Only lines with the word "scene" are needed; collect each of them from the listing below.
----
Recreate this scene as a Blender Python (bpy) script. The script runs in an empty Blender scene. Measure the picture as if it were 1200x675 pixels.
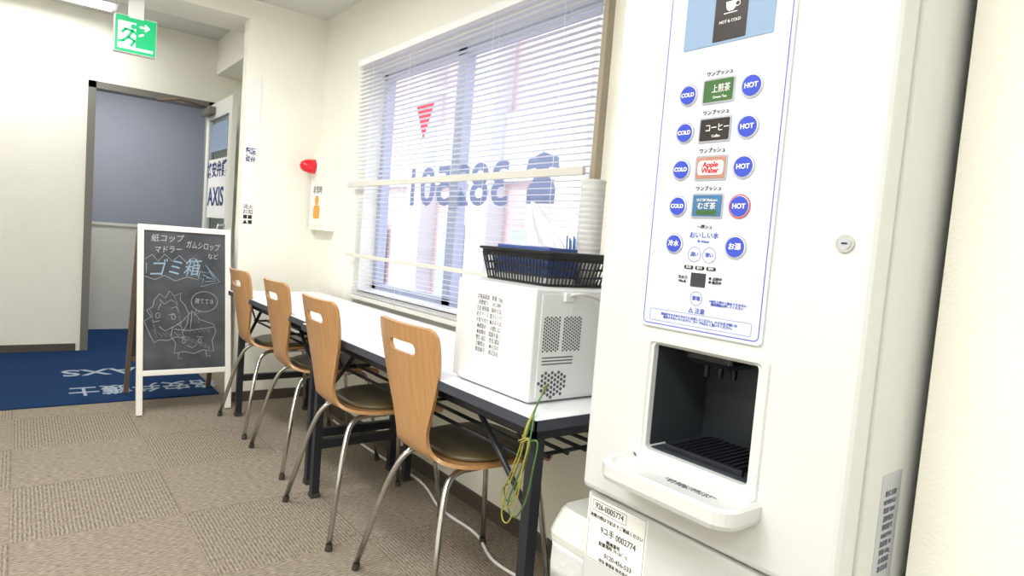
import bpy, bmesh, math, random
from mathutils import Matrix, Vector
random.seed(3)
scene = bpy.context.scene
COL = scene.collection
H = 1.08

# ------------------------------------------------------------------ materials
def lin(c):
    c = c/255.0
    return c/12.92 if c <= 0.04045 else ((c+0.055)/1.055)**2.4
def rgb(r, g, b): return (lin(r), lin(g), lin(b), 1.0)

def new_mat(name):
    m = bpy.data.materials.new(name); m.use_nodes = True
    nt = m.node_tree
    return m, nt, nt.nodes["Principled BSDF"]

def mat(name, col, rough=0.5, metal=0.0, emis=0.0, noise=0.04, nscale=8.0, bump=0.0, bscale=200.0, coat=0.0, spec=0.5):
    m, nt, b = new_mat(name)
    N, L = nt.nodes, nt.links
    tc = N.new('ShaderNodeTexCoord')
    nz = N.new('ShaderNodeTexNoise'); nz.inputs['Scale'].default_value = nscale; nz.inputs['Detail'].default_value = 4
    L.new(tc.outputs['Object'], nz.inputs['Vector'])
    mr = N.new('ShaderNodeMapRange'); mr.inputs['To Min'].default_value = 1-noise; mr.inputs['To Max'].default_value = 1+noise*0.5
    L.new(nz.outputs['Fac'], mr.inputs['Value'])
    mx = N.new('ShaderNodeVectorMath'); mx.operation = 'SCALE'; mx.inputs[0].default_value = col[:3]
    L.new(mr.outputs['Result'], mx.inputs['Scale'])
    L.new(mx.outputs[0], b.inputs['Base Color'])
    b.inputs['Roughness'].default_value = rough
    b.inputs['Metallic'].default_value = metal
    b.inputs['Specular IOR Level'].default_value = spec
    b.inputs['Coat Weight'].default_value = coat
    if emis > 0:
        b.inputs['Emission Color'].default_value = col
        b.inputs['Emission Strength'].default_value = emis
    if bump > 0:
        n2 = N.new('ShaderNodeTexNoise'); n2.inputs['Scale'].default_value = bscale; n2.inputs['Detail'].default_value = 3
        L.new(tc.outputs['Object'], n2.inputs['Vector'])
        bp = N.new('ShaderNodeBump'); bp.inputs['Strength'].default_value = bump; bp.inputs['Distance'].default_value = 0.004
        L.new(n2.outputs['Fac'], bp.inputs['Height']); L.new(bp.outputs['Normal'], b.inputs['Normal'])
    return m

M = {}
M['wall'] = mat('wallpaper_cream', rgb(246,245,234), 0.9, noise=0.03, bump=0.35, bscale=160)
M['ceil'] = mat('ceiling_board', rgb(226,226,222), 0.95, noise=0.08, nscale=60, bump=0.4, bscale=90)
M['beam'] = mat('beam_paint', rgb(246,244,233), 0.9, noise=0.02, bump=0.2)
M['hall'] = mat('hall_blue_grey', rgb(148,153,165), 0.8, noise=0.04)
M['hall_low'] = mat('hall_beige', rgb(214,213,204), 0.8, noise=0.04)
M['white_pl'] = mat('machine_white', rgb(214,217,216), 0.28, noise=0.015, coat=0.3)
M['white_pl2'] = mat('machine_base_white', rgb(212,215,213), 0.35, noise=0.015)
M['panel'] = mat('panel_white', rgb(216,223,234), 0.2, noise=0.01, coat=0.5)
M['blue_line'] = mat('print_blue', rgb(84,100,205), 0.5)
M['blue_btn'] = mat('button_blue', rgb(60,80,195), 0.3)
M['silver'] = mat('ring_silver', rgb(195,200,210), 0.3, metal=0.6)
M['white'] = mat('print_white', rgb(250,250,250), 0.5, noise=0.01)
M['rail'] = mat('blind_rail_cream', rgb(214,212,203), 0.5, noise=0.01)
M['paper'] = mat('paper', rgb(240,240,238), 0.8, noise=0.02)
M['black_txt'] = mat('print_black', rgb(28,28,30), 0.6)
M['grey_txt'] = mat('print_grey', rgb(105,110,120), 0.6)
M['black'] = mat('black_plastic', rgb(22,22,24), 0.4, noise=0.1)
M['cavity'] = mat('cavity_dark', rgb(54,60,65), 0.35, noise=0.1)
M['cavity2'] = mat('cavity_part', rgb(28,32,38), 0.3, noise=0.1)
M['green_lab'] = mat('label_green', rgb(60,105,50), 0.4, noise=0.3, nscale=60)
M['coffee_lab'] = mat('label_coffee', rgb(42,34,32), 0.4, noise=0.3, nscale=60)
M['apple_lab'] = mat('label_apple', rgb(185,135,118), 0.4, noise=0.3, nscale=60)
M['water_lab'] = mat('label_water', rgb(70,120,165), 0.4, noise=0.4, nscale=50)
M['screen'] = mat('screen_blue', rgb(145,170,200), 0.15, noise=0.05, coat=0.5)
M['red'] = mat('red_plastic', rgb(220,30,45), 0.25, noise=0.03, emis=0.15)
M['chrome'] = mat('chrome_tube', rgb(205,205,202), 0.22, metal=1.0, noise=0.02)
M['rubber'] = mat('rubber_foot', rgb(60,58,55), 0.7)
M['cushion'] = mat('vinyl_olive', rgb(96,86,60), 0.35, noise=0.1, nscale=30, bump=0.15, bscale=300)
M['table_top'] = mat('table_white', rgb(240,242,245), 0.25, noise=0.01)
M['table_edge'] = mat('table_edge', rgb(62,66,76), 0.5)
M['frame_blk'] = mat('frame_black', rgb(34,38,46), 0.4, noise=0.05)
M['mw'] = mat('microwave_white', rgb(222,224,225), 0.4, noise=0.015)
M['vent'] = mat('vent_dark', rgb(90,92,95), 0.7)
M['basket'] = mat('basket_black', rgb(26,27,31), 0.4)
M['blue_box'] = mat('tissue_box_blue', rgb(60,85,150), 0.5, noise=0.3, nscale=40)
M['tissue'] = mat('tissue_white', rgb(208,210,218), 0.95, noise=0.03)
M['cup'] = mat('cup_white', rgb(200,200,198), 0.6, noise=0.01)
M['bin'] = mat('bin_white', rgb(226,228,222), 0.35, noise=0.02)
M['bag'] = mat('bin_bag_white', rgb(225,228,228), 0.6, noise=0.05, nscale=30, bump=0.5, bscale=60)
M['wire_g'] = mat('wire_green', rgb(78,120,58), 0.5)
M['wire_y'] = mat('wire_yellow', rgb(160,152,66), 0.5)
M['wire_w'] = mat('wire_grey', rgb(200,200,196), 0.5)
M['frame_w'] = mat('board_frame_white', rgb(240,238,230), 0.6, noise=0.03)
M['rearwood'] = mat('board_rear_brown', rgb(110,95,80), 0.7)
M['chalk'] = mat('chalk_white', rgb(190,193,194), 0.95, noise=0.25, nscale=150)
M['chalk_b'] = mat('chalk_blue', rgb(150,178,198), 0.95, noise=0.25, nscale=150)
M['chalk_p'] = mat('chalk_pale', rgb(175,177,178), 0.95, noise=0.3, nscale=150)
M['mat_blue'] = mat('door_mat_blue', rgb(28,56,96), 0.95, noise=0.25, nscale=90, bump=0.5, bscale=400, spec=0.1)
M['mat_txt'] = mat('door_mat_print', rgb(160,172,186), 0.95, noise=0.2, nscale=90)
M['alu'] = mat('aluminium', rgb(180,188,208), 0.4, metal=0.0)
M['dframe'] = mat('door_frame_grey', rgb(120,118,112), 0.5)
M['dleaf'] = mat('door_leaf_white', rgb(232,234,228), 0.4)
M['base'] = mat('baseboard_brown', rgb(84,76,68), 0.6)
M['trimb'] = mat('trim_brown', rgb(165,155,135), 0.6)
M['exit_g'] = mat('exit_green', rgb(10,175,110), 0.4, emis=0.5, noise=0.01)
M['exit_w'] = mat('exit_white', rgb(240,255,248), 0.4, emis=0.6, noise=0.01)
M['navy'] = mat('print_navy', rgb(40,60,125), 0.5)
M['orange'] = mat('print_orange', rgb(235,165,60), 0.6)
M['decal'] = mat('decal_blue_grey', rgb(146,160,198), 0.6)
M['decal_r'] = mat('decal_red', rgb(235,80,98), 0.6, emis=0.5)
M['pink'] = mat('facade_pink', rgb(206,180,180), 0.9, noise=0.05)
M['fwhite'] = mat('facade_white', rgb(212,212,216), 0.9, noise=0.05)
M['ffloor'] = mat('street_grey', rgb(200,200,202), 0.95)
M['fblue'] = mat('facade_blue', rgb(168,180,206), 0.9)
M['tube'] = mat('fluorescent_diffuser', (1,0.99,0.97,1), 0.5, emis=4.0, noise=0)
M['stir'] = mat('stirrer_blue', rgb(70,110,170), 0.5)

def wood():
    m, nt, b = new_mat('plywood_beech')
    N, L = nt.nodes, nt.links
    tc = N.new('ShaderNodeTexCoord'); mp = N.new('ShaderNodeMapping')
    mp.inputs['Scale'].default_value = (60, 5, 5)
    L.new(tc.outputs['Object'], mp.inputs['Vector'])
    nz = N.new('ShaderNodeTexNoise'); nz.inputs['Scale'].default_value = 2.0; nz.inputs['Detail'].default_value = 6
    L.new(mp.outputs['Vector'], nz.inputs['Vector'])
    cr = N.new('ShaderNodeValToRGB')
    cr.color_ramp.elements[0].position = 0.3; cr.color_ramp.elements[0].color = rgb(180,133,84)
    cr.color_ramp.elements[1].position = 0.75; cr.color_ramp.elements[1].color = rgb(199,154,104)
    L.new(nz.outputs['Fac'], cr.inputs['Fac']); L.new(cr.outputs['Color'], b.inputs['Base Color'])
    b.inputs['Roughness'].default_value = 0.35; b.inputs['Coat Weight'].default_value = 0.25
    return m
M['wood'] = wood()

def board_mat():
    m, nt, b = new_mat('chalkboard_slate')
    N, L = nt.nodes, nt.links
    tc = N.new('ShaderNodeTexCoord')
    nz = N.new('ShaderNodeTexNoise'); nz.inputs['Scale'].default_value = 6; nz.inputs['Detail'].default_value = 8
    L.new(tc.outputs['Object'], nz.inputs['Vector'])
    cr = N.new('ShaderNodeValToRGB')
    cr.color_ramp.elements[0].position = 0.35; cr.color_ramp.elements[0].color = rgb(50,54,60)
    cr.color_ramp.elements[1].position = 0.8; cr.color_ramp.elements[1].color = rgb(92,96,102)
    L.new(nz.outputs['Fac'], cr.inputs['Fac']); L.new(cr.outputs['Color'], b.inputs['Base Color'])
    b.inputs['Roughness'].default_value = 0.7
    return m
M['board'] = board_mat()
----
== WRITTEN ANSWER ==
Recreate this scene as a Blender Python (bpy) script. The script runs in an empty Blender scene. Measure the picture as if it were 1200x675 pixels.
scene = bpy.context.scene
COL = scene.collection